Jünger was a nationalist, and some feel his writings glorify war. I was interested, when I looked up what happened to him after, that he refused to support the Nazis or be used by them, that he experimented with LSD and other substances in the 1960s and survived to the age of 102 (among lots of other things).

What stood out for me is that this book is clearly factual – a memoir – in a way that All Quiet isn’t. It was written in 1920, so has immediacy, though not the reflectiveness of the memoirs of British writers such as Graves, Blunden or Sassoon. He fights in Flanders and on the Somme, describing the British attack of 1 July 1916 from the other side. He takes part in the German offensive of spring 1918. His picture of occupied France and Belgium is at odds with other accounts I have come across.

He pulls no punches in his descriptions of war and its effects on people and places. Comrades are mutilated and killed by the score, and he moves on, sometimes allowing that he is affected, but mostly focused on survival for himself and his comrades. You can see how his experience of war over time makes him a better soldier and survivor, even in the chaos of the First World War. You can also see how he gradually realises that Germany will be outfought. I say outfought, because we see the effects of the Allied blockade through the increasingly poor quality of the soldiers’ food, contrasted with the plenty discovered in captured British trenches and dugouts. Equally, the impression is that it’s superior firepower that tips the balance for the Allies: they just shell the daylights out of whatever they plan to attack; there is no limit to their resources, whereas it becomes increasingly clear that Germany is running out of materiél.

The nature of the war also becomes clearer in terms of what each side was faced with. Germany’s great advantage was to have attacked in the first place, and to have had a couple of years to entrench themselves and build fortifications, and it’s clear from the book and from what I saw on my recent trip to the Somme, that these were formidable. Then they could just sit tight. (OK, I oversimplify a little…). The Allies had, therefore, to throw everything they could at the enemy. This led to the total wasteland that we are familiar with from photographs. However, when the war gradually developed into one of movement, however slight, it meant that things were more even: the descriptions of hand-to-hand fighting in the trenches in 1918 are some of the most gripping and horrific in the book.

Only very occasionally do we get a glimpse of the degradation of humanity as a result of war that Remarque portrays so brilliantly in his novel.
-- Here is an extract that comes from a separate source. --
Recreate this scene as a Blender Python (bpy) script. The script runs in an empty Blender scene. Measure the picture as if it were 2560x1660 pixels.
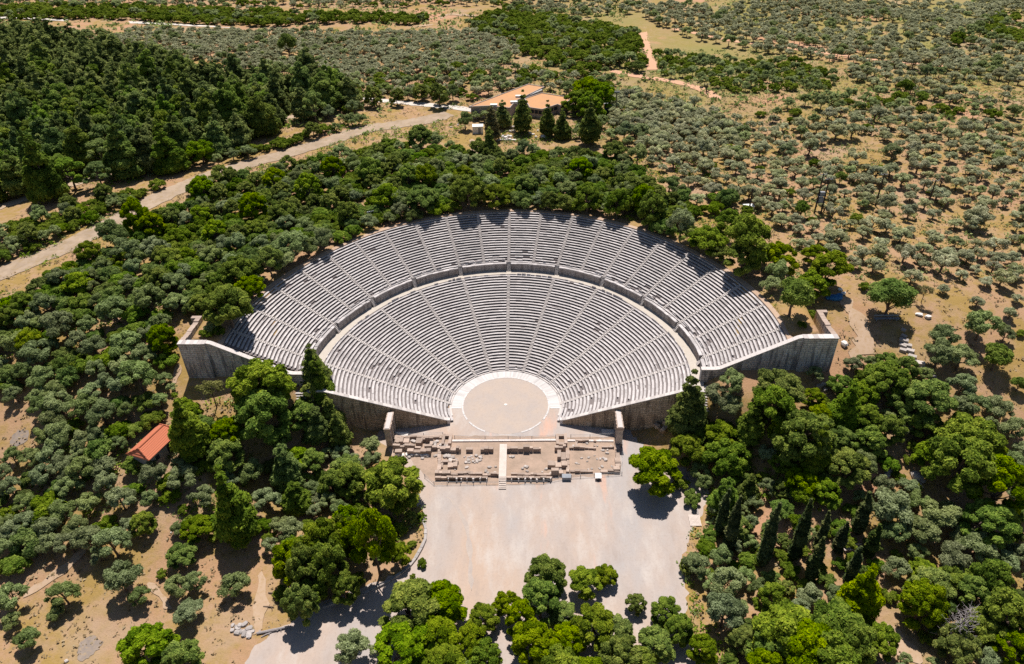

But I didn’t find myself agreeing with those who felt that Jünger’s book glorifies war. It’s a remorseless account of the effects of human stupidity on those who have no power to change and shape their world, but who want to survive.

2 Responses to “Ernst Jünger: Storm of Steel”

  1. Thanks for the review. I’ve had this book for ages and your interesting take on it has spurred me on to get round to reading it. Do you also know Junger’s novel “On the Marble Cliffs?” I’m going to review it on my blog soon.